## STATED GOAL
Scan the records below for the line containing "Write the bpy" and the line containing "S = bpy.context.scene". Copy both, plus every line between, exactly.

## EXERCISE INPUTS

**********

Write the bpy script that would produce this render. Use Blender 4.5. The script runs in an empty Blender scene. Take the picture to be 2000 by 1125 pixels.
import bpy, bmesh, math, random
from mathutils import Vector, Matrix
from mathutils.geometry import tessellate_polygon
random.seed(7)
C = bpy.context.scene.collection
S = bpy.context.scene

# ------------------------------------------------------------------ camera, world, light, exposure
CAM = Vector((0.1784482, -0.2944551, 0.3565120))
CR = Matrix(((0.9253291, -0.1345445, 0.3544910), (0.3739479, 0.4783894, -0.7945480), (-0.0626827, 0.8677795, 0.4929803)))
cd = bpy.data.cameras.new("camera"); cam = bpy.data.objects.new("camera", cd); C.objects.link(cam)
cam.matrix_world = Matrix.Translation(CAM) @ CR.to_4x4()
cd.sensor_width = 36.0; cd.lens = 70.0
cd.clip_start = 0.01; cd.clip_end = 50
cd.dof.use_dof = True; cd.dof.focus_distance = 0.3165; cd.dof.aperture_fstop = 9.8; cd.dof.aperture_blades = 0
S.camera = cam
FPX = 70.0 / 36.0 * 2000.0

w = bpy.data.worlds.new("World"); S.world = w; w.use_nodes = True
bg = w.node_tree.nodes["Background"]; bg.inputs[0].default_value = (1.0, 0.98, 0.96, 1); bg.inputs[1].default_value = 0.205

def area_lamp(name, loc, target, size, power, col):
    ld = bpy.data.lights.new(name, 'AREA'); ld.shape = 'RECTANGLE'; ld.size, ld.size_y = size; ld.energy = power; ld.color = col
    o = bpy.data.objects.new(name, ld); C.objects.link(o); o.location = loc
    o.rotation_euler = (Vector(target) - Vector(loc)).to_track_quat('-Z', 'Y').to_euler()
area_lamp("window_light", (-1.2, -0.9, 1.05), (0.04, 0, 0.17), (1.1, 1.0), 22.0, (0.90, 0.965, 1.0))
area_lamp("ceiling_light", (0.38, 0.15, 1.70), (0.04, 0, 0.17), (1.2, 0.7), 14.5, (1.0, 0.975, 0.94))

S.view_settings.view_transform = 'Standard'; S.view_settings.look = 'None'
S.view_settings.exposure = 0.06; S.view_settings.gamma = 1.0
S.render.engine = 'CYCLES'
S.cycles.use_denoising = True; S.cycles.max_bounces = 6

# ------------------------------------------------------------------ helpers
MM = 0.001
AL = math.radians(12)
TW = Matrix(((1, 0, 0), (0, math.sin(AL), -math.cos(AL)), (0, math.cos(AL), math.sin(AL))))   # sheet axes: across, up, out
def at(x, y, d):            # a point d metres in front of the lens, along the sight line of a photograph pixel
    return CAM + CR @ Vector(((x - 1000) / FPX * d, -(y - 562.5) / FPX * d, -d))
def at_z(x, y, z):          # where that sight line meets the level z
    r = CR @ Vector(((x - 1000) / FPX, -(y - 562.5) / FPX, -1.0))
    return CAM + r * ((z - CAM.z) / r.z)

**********

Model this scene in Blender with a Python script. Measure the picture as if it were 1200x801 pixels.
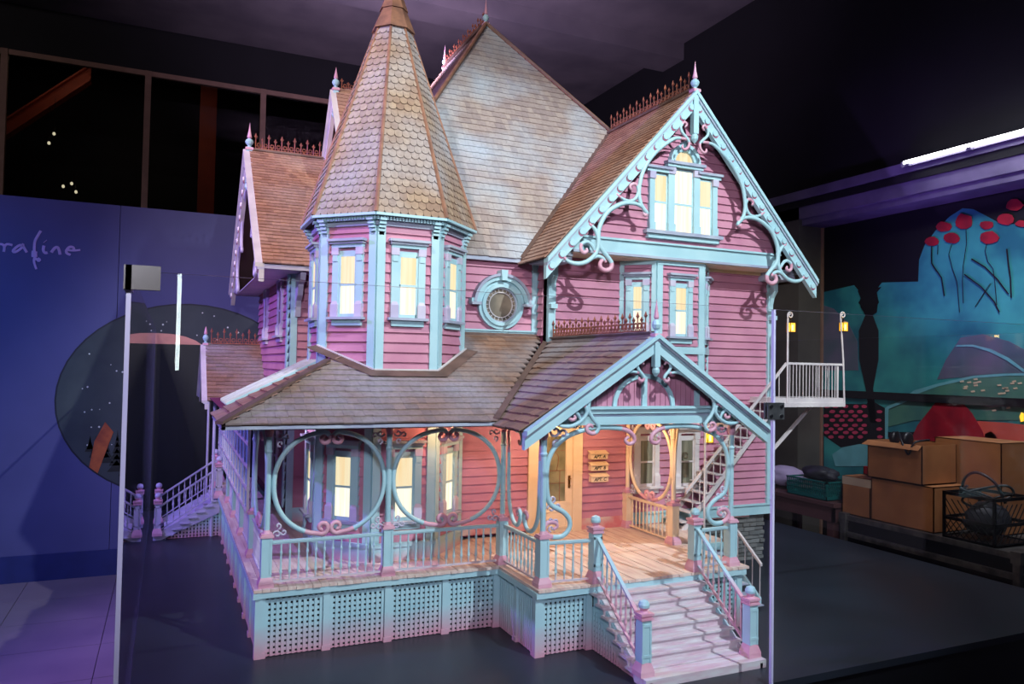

**********

## EXERCISE OUTPUT
Write the bpy script that would produce this render. Use Blender 4.5. The script runs in an empty Blender scene. Take the picture to be 2000 by 1125 pixels.
import bpy, bmesh, math, random
from mathutils import Vector, Matrix
from mathutils.geometry import tessellate_polygon
random.seed(7)
C = bpy.context.scene.collection
S = bpy.context.scene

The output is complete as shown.